Comparution de Joseph Kabila dans le procès Chebeya : mission impossible !

L’ancien président de la République, Joseph Kabila Kabange, ne comparaîtra pas dans le procès en appel de Floribert Chebeya, cet activiste des droits de l’Homme tué en 2010. Ainsi en a décidé mercredi le président de la Haute Cour militaire de Kinshasa. Une décision sage qui évite au pays de basculer dans un cycle d’incertitude aux conséquences imprévisibles.

Pas possible de faire comparaître l’ancien président de la République, Joseph Kabila Kabange, dans le procès en appel de Floribert Chebeya, cet activiste des droits de l’Homme, assassiné en juin 2010. Deux verrous protègent encore Joseph Kabila, notamment son statut de sénateur à vie qui le couvre des immunités et la « la loi du 26 juillet 2018 portant statut des anciens présidents de la République élus et fixant les avantages accordés aux anciens chefs de corps constitués», dite loi Mutinga, qui le protège de bout en bout.
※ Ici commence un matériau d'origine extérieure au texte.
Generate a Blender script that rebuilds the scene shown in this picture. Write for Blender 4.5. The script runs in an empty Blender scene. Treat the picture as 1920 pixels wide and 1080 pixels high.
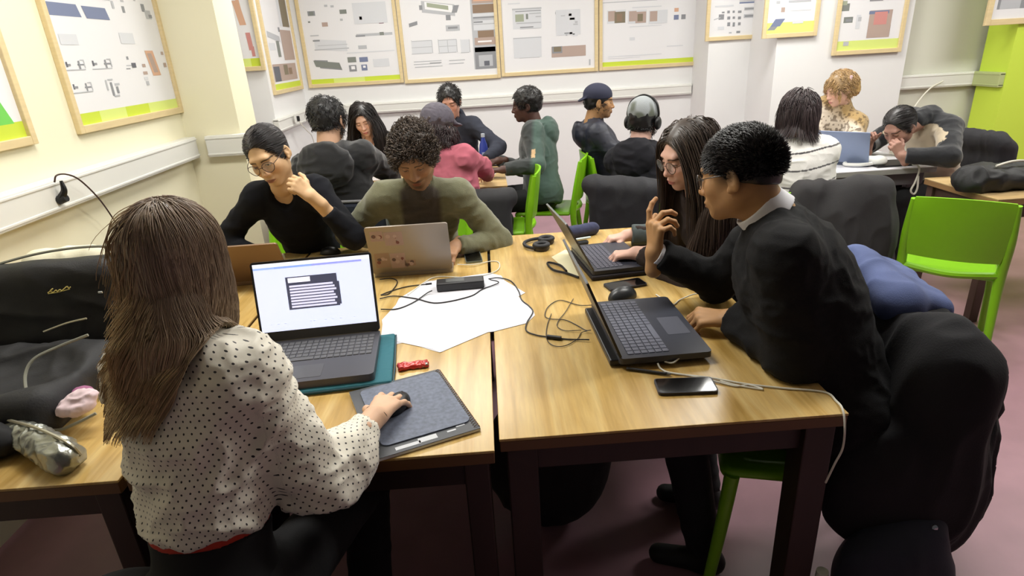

Devant ces évidences, le président de la Haute Cour militaire de Kinshasa a rejeté la demande de la partie civile exigeant la comparution de Joseph Kabila.

La sagesse de la Haute Cour

Joseph Kabila Kabange devant la Haute Cour militaire ! La scène paraît plus que jamais surréaliste. Pourtant, c’est ce que la partie civile a sollicité de la Haute Cour militaire de Kinshasa dans le procès Chebeya, se fondant sur les témoignages du policier Mwilambwe, l’un des prévenus, membres du commando qui a exécuté en 2010 cet activiste des droits de l’homme, alors directeur exécutif de l’ONG «La Voix des Sans Voix» (VSV).

«Nous sommes très déçus par cette position », a confié à l’AFP Rostin Manketa, directeur exécutif de la VSV, à laquelle appartenait Floribert Chebeya et qui s’est constituée partie civile au procès de l’assassinat de ce dernier.

Cette organisation, figure parmi les 50 entités non gouvernementales qui, avec les parties civiles, réclamaient la comparution de plusieurs personnes citées dans l’affaire par l’un des prévenus. Parmi ces personnes figure l’ex-président de la République et sénateur à vie Joseph Kabila.

A son verdict du mercredi 19 janvier 2022, le président de la Haute Cour militaire a choisi la voie du pragmatisme, faisant prévaloir le « pouvoir discrétionnaire » que lui reconnaît l’article 249 du Code judiciaire militaire. Au finish, Joseph Kabila ne comparaîtra sous aucun prétexte devant la Justice militaire.

La Haute Cour militaire a donc refusé d’entendre Joseph Kabila. A cet effet, son président, manipulant subtilement le droit, n’a pas fait dans la dentelle : «En vertu de mon pouvoir discrétionnaire, le président que je suis estime qu’il ne peut faire droit à cette demande».

A cet effet, le président de la chambre a demandé aux parties de «se conformer aux dispositions de l’article 74 du code de procédure pénale ».

Ce qui n’est pas de l’avis de la partie civile qui minimise la décision du président de la Haute Cour, estimant que « ce n’est pas un arrêt », supposé inattaquable.

« La Cour n’a pas encore rejeté notre demande », a dit Me Richard Bondo de la partie civile, cité par la radio Top Congo Fm. Et d’ajouter : « Le président a donné sa position discrétionnaire, c’est un avis personnel ».

En réalité, la Haute Cour militaire a fait preuve d’une sagesse qui a épargné le pays d’une crise indescriptible. Imaginez Joseph Kabila devant la Justice militaire ! Qu’en sera-t-il de l’équilibre des institutions, alors que la République Démocratique du Congo traverse une crise politique aigue qui couve au sein de la majorité parlementaire.

La sagesse voudrait qu’on ne jette pas de l’huile sur le feu qui est sur le point de s’éteindre. En tout cas, c’est l’option levée par la Haute Cour militaire qui a refusé de porter la responsabilité d’une crise qui allait embraser tout le pays.

Bien plus, les témoignages, truffés de contrevérités, selon les experts, du policier Mwilambwe, ne pouvaient être prises en compte comme pièce à conviction pour interpeller l’ancien président de la République.

A tout prendre, la République Démocratique du Congo a frôlé une catastrophe. Par sa sagesse, le président de la Haute Cour militaire a épargné le pays d’une crise politique aux conséquences imprévisibles. Et personne n’allait en sortir gagnant.

A la Haute Cour militaire, le pragmatisme l’a emporté sur le droit.